Exercise instructions: Repeat word for word the lines from the top of the records through the line containing "mb.build('sash_lock', M['vinyl_track'], parent, smooth=True)", and skip the pictures.

---

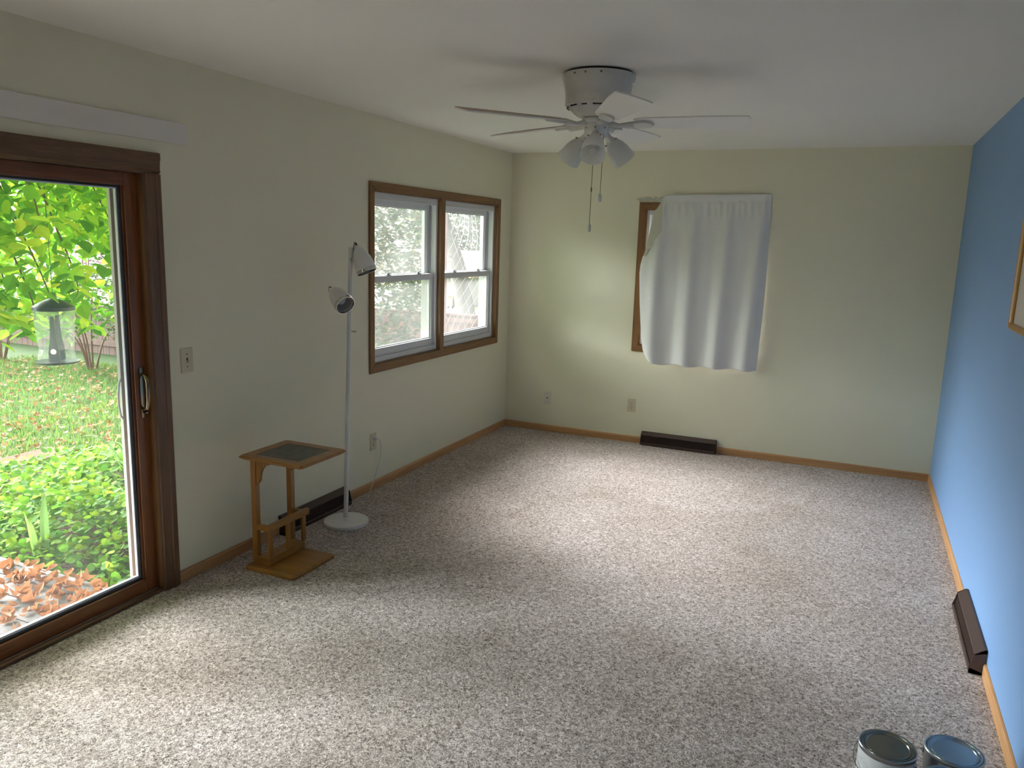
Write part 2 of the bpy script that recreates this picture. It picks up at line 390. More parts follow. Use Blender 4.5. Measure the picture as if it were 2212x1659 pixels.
# ------------------------------------------------------------------ windows
def sash(root, name, ax, d0, d1, a0, a1, b0, b1, wl, wr, wb, wt, zdir, label=None):
    mb = MB(); rect_frame(mb, ax, d0, d1, a0, a1, b0, b1, wl, wr, wb, wt, 0.004)
    # glazing bead stepping down to the pane
    dm = (d0+d1)/2; e = 0.007*zdir
    rect_frame(mb, ax, dm-abs(e), dm+abs(e), a0+wl-0.001, a1-wr+0.001, b0+wb-0.001, b1-wt+0.001, 0.010, 0.010, 0.010, 0.010, 0.002)
    s = mb.build(name, M['vinyl'], root)
    p = MB()
    if ax == 'x': p.box((dm-0.002, a0+wl+0.004, b0+wb+0.004), (dm+0.002, a1-wr-0.004, b1-wt-0.004))
    else: p.box((a0+wl+0.004, dm-0.002, b0+wb+0.004), (a1-wr-0.004, dm+0.002, b1-wt-0.004))
    p.build('pane', M['glass_hazy'], s)
    return s
def sash_lock(parent, c, ax, side):
    mb = MB(); x, y, z = c
    if ax == 'x':
        mb.box((x-0.011, y-0.026, z), (x+0.011, y+0.026, z+0.007), 0.002); mb.lathe([(0.010, 0), (0.009, 0.012), (0.0001, 0.013)], (x, y, z+0.006), n=14)
        mb.box((x-0.006, y-0.002, z+0.011), (x+0.006, y+0.034, z+0.018), 0.002)
    else:
        mb.box((x-0.026, y-0.011, z), (x+0.026, y+0.011, z+0.007), 0.002); mb.lathe([(0.010, 0), (0.009, 0.012), (0.0001, 0.013)], (x, y, z+0.006), n=14)
        mb.box((x-0.002, y-0.006, z+0.011), (x+0.034, y+0.006, z+0.018), 0.002)
    mb.build('sash_lock', M['vinyl_track'], parent, smooth=True)

def casing(parent, ax, sgn, a0, a1, b0, b1, w, th, mA, mZ, name='casing'):
    """picture-frame casing with mitred corners around an opening (a0..a1, b0..b1); sgn = room direction"""
    def fn(a, b, d): return (d*sgn, a, b) if ax == 'x' else (a, d*sgn, b)
    o = [(a0-w, b0-w), (a1+w, b0-w), (a1+w, b1+w), (a0-w, b1+w)]; i = [(a0, b0), (a1, b0), (a1, b1), (a0, b1)]
    for k in range(4):
        k2 = (k+1) % 4; mb = MB()
        mb.prism([o[k], o[k2], i[k2], i[k]], 0.0, th, lambda u, v, d: fn(u, v, d), 0.0025)
        mb.build(name, mA if k % 2 == 0 else mZ, parent)

w1 = empty('window_1', (-0.03, (WY0+WY1)/2, WZ0), 'double hung twin window in oak trim looking onto shrubs', 'window', None, 'structure')
casing(w1, 'x', 1, WY0+0.004, WY1-0.004, WZ0+0.004, WZ1-0.004, 0.054, 0.014, M['oakY'], M['oakZ'])
MC = -1.243; MH = 0.030
mb = MB(); mb.box((-T+0.02, MC-MH, WZ0), (0.013, MC+MH, WZ1), 0.003); mb.build('mullion', M['oakZ'], w1)
mb = MB(); rect_frame(mb, 'x', -0.035, 0.001, WY0+0.0005, WY1-0.0005, WZ0+0.0005, WZ1-0.0005, 0.010, 0.010, 0.010, 0.010, 0.001); mb.build('jamb_liner', M['oakZ'], w1)
for (a0, a1) in ((WY0+0.011, MC-MH-0.001), (MC+MH+0.001, WY1-0.011)):
    b0, b1 = WZ0+0.011, WZ1-0.011
    mb = MB(); rect_frame(mb, 'x', -0.140, -0.070, a0, a1, b0, b1, 0.026, 0.026, 0.034, 0.038, 0.003)
    mb.build('outer_frame', M['vinyl_dimmed'], w1)
    mb = MB()
    rect_frame(mb, 'x', -0.0695, -0.018, a0, a1, b0, b1, 0.022, 0.022, 0.030, 0.034, 0.003)
    rect_frame(mb, 'x', -0.030, -0.016, a0+0.02, a1-0.02, b0+0.03, b1-0.034, 0.008, 0.008, 0.006, 0.012, 0.002)
    mb.build('window_frame', M['vinyl'], w1)
    mb = MB()
    for y in (a0+0.0225, a1-0.0265): mb.box((-0.10, y, 1.44), (-0.06, y+0.004, b1-0.05))
    mb.build('sash_track', M['vinyl_track'], w1)
    us = sash(w1, 'upper_sash', 'x', -0.105, -0.075, a0+0.024, a1-0.024, 1.385, b1-0.036, 0.040, 0.040, 0.036, 0.040, 1)
    ls = sash(w1, 'lower_sash', 'x', -0.066, -0.032, a0+0.022, a1-0.022, b0+0.026, 1.425, 0.038, 0.038, 0.062, 0.036, 1)
    mb = MB(); mb.box((-0.036, a0+0.05, b0+0.082), (-0.024, a1-0.05, b0+0.090), 0.002); mb.build('lift_rail', M['vinyl'], ls)
    L = a1-a0
    for t in (0.28, 0.74): sash_lock(ls, (-0.049, a0+L*t, 1.4251), 'x', 1)

w2 = empty('window_2', ((BX0+BX1)/2, 0.03, BZ0), 'oak trimmed window on the far wall mostly hidden by the curtain', 'window', None, 'structure')
casing(w2, 'y', -1, BX0+0.004, BX1-0.004, BZ0+0.004, BZ1-0.004, 0.056, 0.014, M['oakX'], M['oakZ'])
mb = MB(); rect_frame(mb, 'y', -0.001, 0.035, BX0+0.0005, BX1-0.0005, BZ0+0.0005, BZ1-0.0005, 0.01, 0.01, 0.01, 0.01, 0.001); mb.build('jamb_liner', M['oakZ'], w2)
mb = MB(); rect_frame(mb, 'y', 0.018, 0.135, BX0+0.011, BX1-0.011, BZ0+0.011, BZ1-0.011, 0.022, 0.022, 0.030, 0.034, 0.003); mb.build('window_frame', M['vinyl'], w2)
sash(w2, 'upper_sash', 'y', 0.075, 0.105, BX0+0.033, BX1-0.033, 1.385, BZ1-0.045, 0.040, 0.040, 0.036, 0.040, 1)
ls = sash(w2, 'lower_sash', 'y', 0.032, 0.066, BX0+0.033, BX1-0.033, BZ0+0.037, 1.425, 0.038, 0.038, 0.062, 0.036, 1)
for x in (1.40, 1.90): sash_lock(ls, (x, 0.049, 1.4251), 'y', 1)

# ------------------------------------------------------------------ sliding door
d = empty('door_1', (-0.05, (DY0+DY1)/2, 0), 'sliding glass door in dark stained oak leading to the deck', 'door', None, 'structure')
cw = 0.092
def moulded(fn, L0, L1, name, mat):     # casing with a shallow stepped profile across its width
    prof = [(0, 0), (cw, 0), (cw, 0.017), (cw-0.006, 0.020), (cw-0.030, 0.020), (cw-0.034, 0.017), (0.020, 0.014), (0.016, 0.016), (0.010, 0.016), (0.006, 0.010), (0, 0.009)]
    mb = MB(); mb.prism(prof, L0, L1, fn); return mb.build(name, mat, d)
moulded(lambda u, v, z: (v, DY1-0.008+u, z), 0.0, DZ-0.0095, 'casing', M['darkZ'])
moulded(lambda u, v, z: (v, DY0+0.008-u, z), 0.0, DZ-0.0095, 'casing', M['darkZ'])
moulded(lambda u, v, y: (v, y, DZ-0.010+u), DY0+0.008-cw, DY1-0.008+cw, 'casing', M['darkY'])
mb = MB()
mb.box((-T+0.01, DY1-0.007, 0), (0.004, DY1-0.0005, DZ)); mb.box((-T+0.01, DY0+0.0005, 0), (0.004, DY0+0.007, DZ)); mb.box((-T+0.01, DY0+0.007, DZ-0.008), (0.004, DY1-0.007, DZ-0.0005))
mb.build('jamb', M['oakZ'], d)
mb = MB(); mb.box((-0.14, DY0+0.008, 0.001), (-0.022, DY1-0.008, 0.012), 0.002); mb.box((-0.095, DY0+0.008, 0.012), (-0.089, DY1-0.008, 0.024)); mb.build('sill_track', M['alu'], d)
mb = MB(); mb.box((-0.020, DY0+0.008, 0.001), (0.006, DY1-0.008, 0.016), 0.003); mb.build('threshold', M['darkY'], d)
def door_panel(y0, y1, x0, x1, name, lead):
    z0, z1 = 0.013, DZ-0.010
    sw, rb, rt = 0.062, 0.066, 0.056
    mb = MB(); mb.box((x0, y0, z0), (x1, y0+sw, z1), 0.003); mb.box((x0, y1-sw, z0), (x1, y1, z1), 0.003)
    # moulding lines beside the glass
    for yy in (y0+sw, y1-sw-0.010): mb.box((x0+0.008, yy, z0+rb), (x1-0.010, yy+0.010, z1-rt), 0.003)
    o = mb.build(name, M['doorZ'], d)
    mb = MB(); mb.box((x0, y0+sw, z0), (x1, y1-sw, z0+rb), 0.003); mb.box((x0, y0+sw, z1-rt), (x1, y1-sw, z1), 0.003)
    mb.build('rail', M['doorY'], o)
    g0, g1, h0, h1 = y0+sw+0.010, y1-sw-0.010, z0+rb, z1-rt; xm = (x0+x1)/2
    mb = MB(); rect_frame(mb, 'x', xm-0.014, xm+0.007, g0, g1, h0, h1, 0.009, 0.009, 0.009, 0.009, 0.001); mb.build('glazing_seal', M['gasket'], o)
    mb = MB(); rect_frame(mb, 'x', xm-0.016, xm-0.002, g0+0.009, g1-0.009, h0+0.009, h1-0.009, 0.007, 0.007, 0.012, 0.006, 0.001); mb.build('spacer', M['alu'], o)
    mb = MB(); mb.box((xm-0.006, g0+0.01, h0+0.01), (xm-0.003, g1-0.01, h1-0.01)); mb.build('pane', M['glass'], o)
    return o
p1 = door_panel(-4.86, DY1-0.008, -0.070, -0.030, 'sliding_panel', True)
p2 = door_panel(DY0+0.009, -4.81, -0.118, -0.080, 'fixed_panel', False)
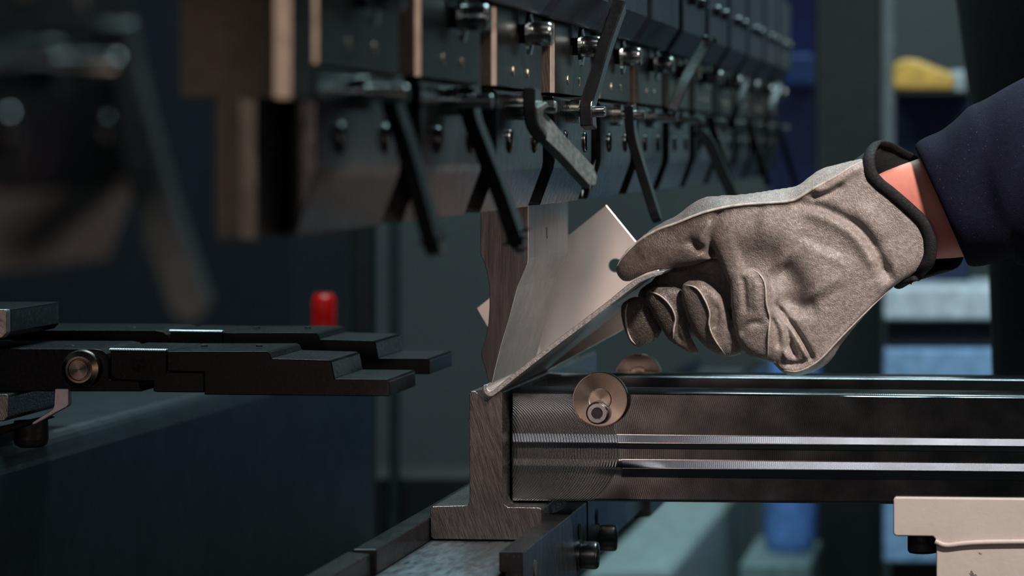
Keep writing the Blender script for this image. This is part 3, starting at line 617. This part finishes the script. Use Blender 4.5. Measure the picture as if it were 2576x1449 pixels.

---

Solution:
Write part 2 of the bpy script that recreates this picture. It picks up at line 390. More parts follow. Use Blender 4.5. Measure the picture as if it were 2212x1659 pixels.
# ------------------------------------------------------------------ windows
def sash(root, name, ax, d0, d1, a0, a1, b0, b1, wl, wr, wb, wt, zdir, label=None):
    mb = MB(); rect_frame(mb, ax, d0, d1, a0, a1, b0, b1, wl, wr, wb, wt, 0.004)
    # glazing bead stepping down to the pane
    dm = (d0+d1)/2; e = 0.007*zdir
    rect_frame(mb, ax, dm-abs(e), dm+abs(e), a0+wl-0.001, a1-wr+0.001, b0+wb-0.001, b1-wt+0.001, 0.010, 0.010, 0.010, 0.010, 0.002)
    s = mb.build(name, M['vinyl'], root)
    p = MB()
    if ax == 'x': p.box((dm-0.002, a0+wl+0.004, b0+wb+0.004), (dm+0.002, a1-wr-0.004, b1-wt-0.004))
    else: p.box((a0+wl+0.004, dm-0.002, b0+wb+0.004), (a1-wr-0.004, dm+0.002, b1-wt-0.004))
    p.build('pane', M['glass_hazy'], s)
    return s
def sash_lock(parent, c, ax, side):
    mb = MB(); x, y, z = c
    if ax == 'x':
        mb.box((x-0.011, y-0.026, z), (x+0.011, y+0.026, z+0.007), 0.002); mb.lathe([(0.010, 0), (0.009, 0.012), (0.0001, 0.013)], (x, y, z+0.006), n=14)
        mb.box((x-0.006, y-0.002, z+0.011), (x+0.006, y+0.034, z+0.018), 0.002)
    else:
        mb.box((x-0.026, y-0.011, z), (x+0.026, y+0.011, z+0.007), 0.002); mb.lathe([(0.010, 0), (0.009, 0.012), (0.0001, 0.013)], (x, y, z+0.006), n=14)
        mb.box((x-0.002, y-0.006, z+0.011), (x+0.034, y+0.006, z+0.018), 0.002)
    mb.build('sash_lock', M['vinyl_track'], parent, smooth=True)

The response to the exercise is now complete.